Em seguida, o presidente da França foi ao Lycée Pasteur, na Vila Mariana, onde houve uma recepção para a comunidade francesa com chefs de cozinha renomados. No mesmo local, Macron participou de um coquetel com estudantes e jornalistas de seu país.

Mais tarde, participou de um jantar misterioso, restrito a convidados, no hotel Rosewood, um dos mais luxuosos da cidade, no bairro da Bela Vista (região central).

A viagem de Macron marca capítulo principal de uma aliança política pensada pelos dois chefes do Executivo como uma espécie de ponte entre os países ricos e o chamado Sul Global —uma parceria que começou a ser construída antes de mesmo de o petista iniciar seu terceiro mandato.

Macron é visto como aliado estratégico por Lula por duas razões: primeiro, porque ele o recebeu com honrarias no Palácio do Eliseu em novembro de 2021, quando o petista era a principal liderança de oposição contra o ex-presidente Jair Bolsonaro (PL).
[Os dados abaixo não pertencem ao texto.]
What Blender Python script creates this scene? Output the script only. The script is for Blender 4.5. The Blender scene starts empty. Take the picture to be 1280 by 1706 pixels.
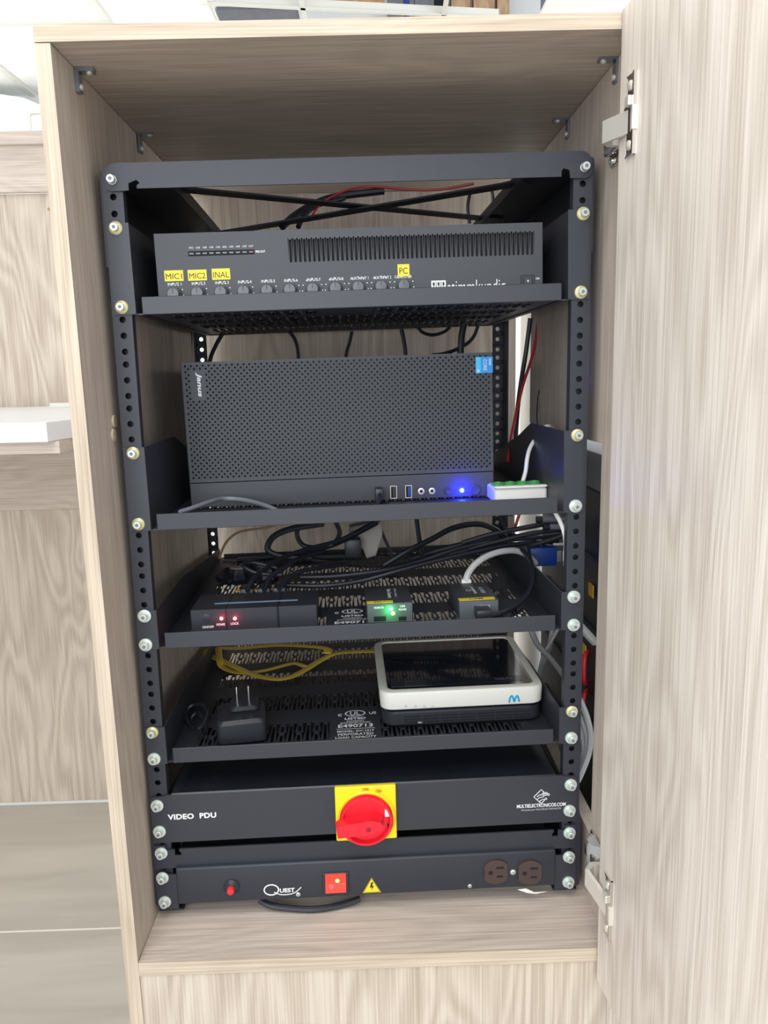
import bpy, bmesh, math, random
from mathutils import Vector, Matrix, Euler
random.seed(7)
R = math.radians
C = bpy.context.scene.collection

# ------------------------------------------------------------------ camera, world, lights, exposure
SC = bpy.context.scene
CAM = Vector((0.01025, -0.83392, 0.59708))
CROT = Euler((R(80.1664265), R(1.25475978), R(-1.27840621)), 'XYZ')
FPX = 1325.0
cd = bpy.data.cameras.new('camera'); cam = bpy.data.objects.new('camera', cd); C.objects.link(cam)
cam.location = CAM; cam.rotation_euler = CROT
cd.sensor_fit = 'HORIZONTAL'; cd.sensor_width = 36.0; cd.lens = 36.0*FPX/1280.0
cd.clip_start = 0.02; cd.clip_end = 60
SC.camera = cam
SC.view_settings.view_transform = 'Standard'; SC.view_settings.look = 'None'
SC.view_settings.gamma = 1.0; SC.view_settings.use_curve_mapping = False
SC.view_settings.exposure = 0.62
w = bpy.data.worlds.new('world'); SC.world = w; w.use_nodes = True
w.node_tree.nodes['Background'].inputs[0].default_value = (0.86, 0.93, 1.0, 1)
w.node_tree.nodes['Background'].inputs[1].default_value = 0.66
LED_STRENGTH = 3.6
def area(name, loc, target, sx, sy, power, col=(1, .97, .93)):
    l = bpy.data.lights.new(name, 'AREA'); l.shape = 'RECTANGLE'; l.size = sx; l.size_y = sy; l.energy = power; l.color = col
    o = bpy.data.objects.new(name, l); C.objects.link(o); o.location = loc
    o.rotation_euler = (Vector(target)-Vector(loc)).to_track_quat('-Z', 'Y').to_euler()
    return o
area('ceiling_lamp_light', (-0.25, -1.25, 1.90), (-0.1, -0.6, 0.0), 1.2, 0.6, 8)
area('room_daylight', (-0.5, -2.6, 0.95), (0.0, 0.2, 0.25), 1.8, 1.3, 30, (0.90, 0.95, 1.0))
area('added_fill_left', (-3.1, 1.6, 0.7), (0.3, 2.4, 1.6), 2.0, 1.2, 50, (0.97, 0.99, 1.0))  # unseen fill added to brighten ceiling and far wall; no window there
area('added_fill_right', (3.1, 1.4, 0.7), (-0.6, 2.4, 1.6), 2.0, 1.2, 40, (0.97, 0.99, 1.0))  # matching fill added from the right to lift the ceiling, not a window

# ------------------------------------------------------------------ frames
YAW = R(1.5927)
RM = Matrix.Rotation(YAW, 4, 'Z')
RMI = RM.inverted()
CR = CROT.to_matrix()
def ray(px, py): return CR @ Vector((px-640, -(py-853), -FPX))
_ro = RMI @ CAM
def at(px, py, ly):                       # rack frame (mm), on the plane y = ly
    v = RMI.to_3x3() @ ray(px, py); t = (ly/1000-_ro.y)/v.y
    return (_ro+v*t)*1000
def on(px, py, lz):                       # rack frame (mm), on the level z = lz
    v = RMI.to_3x3() @ ray(px, py); t = (lz/1000-_ro.z)/v.z
    return (_ro+v*t)*1000
def world_at(px, py, y):
    v = ray(px, py); t = (y-CAM.y)/v.y
    return CAM+v*t
RT = [(0, -.12), (38, .02), (67, .08), (96, .2), (127, .28), (185, .42), (216, .48), (317, .55), (350, .56), (450, .66), (527, .8), (673, .86), (749, .9), (800, .9)]
def roll_at(z):                           # the rack leans a hair: its upper shelves tip to the left
    for (a, ra), (b, rb) in zip(RT, RT[1:]):
        if z <= b: return R(ra+(rb-ra)*max(0, z-a)/(b-a))
    return R(RT[-1][1])
CXT = [(0, -1.6), (350, -.9), (527, 0), (800, .8)]
def cx_at(z):
    for (a, ra), (b, rb) in zip(CXT, CXT[1:]):
        if z <= b: return ra+(rb-ra)*max(0, z-a)/(b-a)
    return .8

# ------------------------------------------------------------------ materials
def _new(name):
    m = bpy.data.materials.new(name); m.use_nodes = True
    return m, m.node_tree, m.node_tree.nodes['Principled BSDF']
def mat(name, col, rough=.5, metal=0, spec=.5, bump=0, bscale=400, emit=None, es=0, coat=0, trans=0, var=0):
    m, t, b = _new(name)
    b.inputs['Base Color'].default_value = (*col, 1); b.inputs['Roughness'].default_value = rough
    b.inputs['Metallic'].default_value = metal; b.inputs['Specular IOR Level'].default_value = spec
    b.inputs['Coat Weight'].default_value = coat; b.inputs['Transmission Weight'].default_value = trans
    if emit: b.inputs['Emission Color'].default_value = (*emit, 1); b.inputs['Emission Strength'].default_value = es
    N = t.nodes.new; L = t.links.new
    tc = N('ShaderNodeTexCoord')
    if bump:
        n = N('ShaderNodeTexNoise'); n.inputs['Scale'].default_value = bscale; n.inputs['Detail'].default_value = 3
        L(tc.outputs['Object'], n.inputs['Vector'])
        bp = N('ShaderNodeBump'); bp.inputs['Strength'].default_value = bump; bp.inputs['Distance'].default_value = .0006
        L(n.outputs['Fac'], bp.inputs['Height']); L(bp.outputs['Normal'], b.inputs['Normal'])
    if var:
        n = N('ShaderNodeTexNoise'); n.inputs['Scale'].default_value = 14; n.inputs['Detail'].default_value = 4
        L(tc.outputs['Object'], n.inputs['Vector'])
        mx = N('ShaderNodeMix'); mx.data_type = 'RGBA'
        mx.inputs[6].default_value = (*[c*(1-var) for c in col], 1); mx.inputs[7].default_value = (*[min(1, c*(1+var)) for c in col], 1)
        L(n.outputs['Fac'], mx.inputs[0]); L(mx.outputs[2], b.inputs['Base Color'])
    return m
def wood(name, axis, light, dark, off=(0, 0, 0), fig=.5, rough=.5):
    m, t, b = _new(name); N = t.nodes.new; L = t.links.new
    tc = N('ShaderNodeTexCoord')
    def noise(along, across, detail, dist=0, seed=0):
        mp = N('ShaderNodeMapping'); s = [across]*3; s[axis] = along
        mp.inputs['Scale'].default_value = s; mp.inputs['Location'].default_value = [o+seed for o in off]
        L(tc.outputs['Object'], mp.inputs['Vector'])
        n = N('ShaderNodeTexNoise'); n.inputs['Scale'].default_value = 1; n.inputs['Detail'].default_value = detail
        n.inputs['Distortion'].default_value = dist
        L(mp.outputs[0], n.inputs['Vector']); return n.outputs['Fac']
    def mth(op, a, bb=None, c=None):
        n = N('ShaderNodeMath'); n.operation = op
        for i, v in enumerate((a, bb, c)):
            if v is None: continue
            if isinstance(v, (int, float)): n.inputs[i].default_value = v
            else: L(v, n.inputs[i])
        return n.outputs[0]
    big = noise(1.3, 7, 2, .3, 3.1)
    rings = mth('SINE', mth('MULTIPLY_ADD', big, 110, noise(14, 160, 2, 0, 1)))
    rings = mth('MULTIPLY_ADD', rings, .5, .5)
    streak = noise(5, 90, 3, .3, 7)
    fine = noise(7, 480, 2, .1, 11)
    tone = noise(1.4, 12, 3, .3, 17)
    f = mth('MULTIPLY', rings, .42*fig)
    f = mth('ADD', f, mth('MULTIPLY', mth('SUBTRACT', streak, .5), .6))
    f = mth('ADD', f, mth('MULTIPLY', mth('SUBTRACT', fine, .5), 1.9))
    f = mth('ADD', f, mth('MULTIPLY', mth('SUBTRACT', tone, .5), .5))
    f = mth('ADD', f, .44-.21*fig)
    cr = N('ShaderNodeValToRGB'); L(f, cr.inputs[0])
    cr.color_ramp.elements[0].position = .0; cr.color_ramp.elements[0].color = (*light, 1)
    cr.color_ramp.elements[1].position = 1.0; cr.color_ramp.elements[1].color = (*dark, 1)
    L(cr.outputs[0], b.inputs['Base Color']); b.inputs['Roughness'].default_value = rough
    b.inputs['Specular IOR Level'].default_value = .35
    bp = N('ShaderNodeBump'); bp.inputs['Strength'].default_value = .25; bp.inputs['Distance'].default_value = .0005; bp.invert = True
    L(f, bp.inputs['Height']); L(bp.outputs['Normal'], b.inputs['Normal'])
    return m
WL, WD = (.70, .60, .515), (.45, .37, .31)
M = {}
M['wood_v'] = wood('oak_laminate_vertical', 2, WL, WD)
M['wood_v2'] = wood('oak_laminate_figured', 2, (.67, .57, .47), (.46, .37, .295), (2.3, 1.1, .4), fig=1.3)
M['wood_h'] = wood('oak_laminate_horizontal', 0, WL, WD, (.7, 5.1, 2.2))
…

O gesto foi calculado tanto para relançar Lula como ator de alcance global como para provocar o então chefe de Estado brasileiro, com quem o francês vinha acumulando atritos desde 2019.

Em segundo lugar, auxiliares de Lula consideram a França o país do G7 com a política externa mais independente. Aos olhos do Planalto, assim, Paris teria maior disposição para adotar iniciativas que não são teleguiadas pelos americanos.

Como exemplo, conselheiros do petista lembram que Macron já defendeu maior autonomia da Europa e argumentou que o bloco não deve necessariamente se alinhar às posições americanas no quadro atual da geopolítica.

Nesse sentido, o Palácio do Planalto vê o presidente francês como um líder que pode levar alguns dos temas caros aos países emergentes à mesa do G7. Macron, por sua vez, também enxerga em Lula um chefe de Estado capaz de atuar como intermediário entre os países ricos e as economias em desenvolvimento, de acordo com uma fonte da diplomacia francesa.

Erramos: o texto foi alterado

Versão anterior do texto afirmava incorretamente que a declaração de Lula sobre a Guerra da Ucrânia ocorreu depois do almoço oferecido a Emmanuel Macron no Itamaraty. A fala aconteceu antes, ainda no Palácio do Planalto.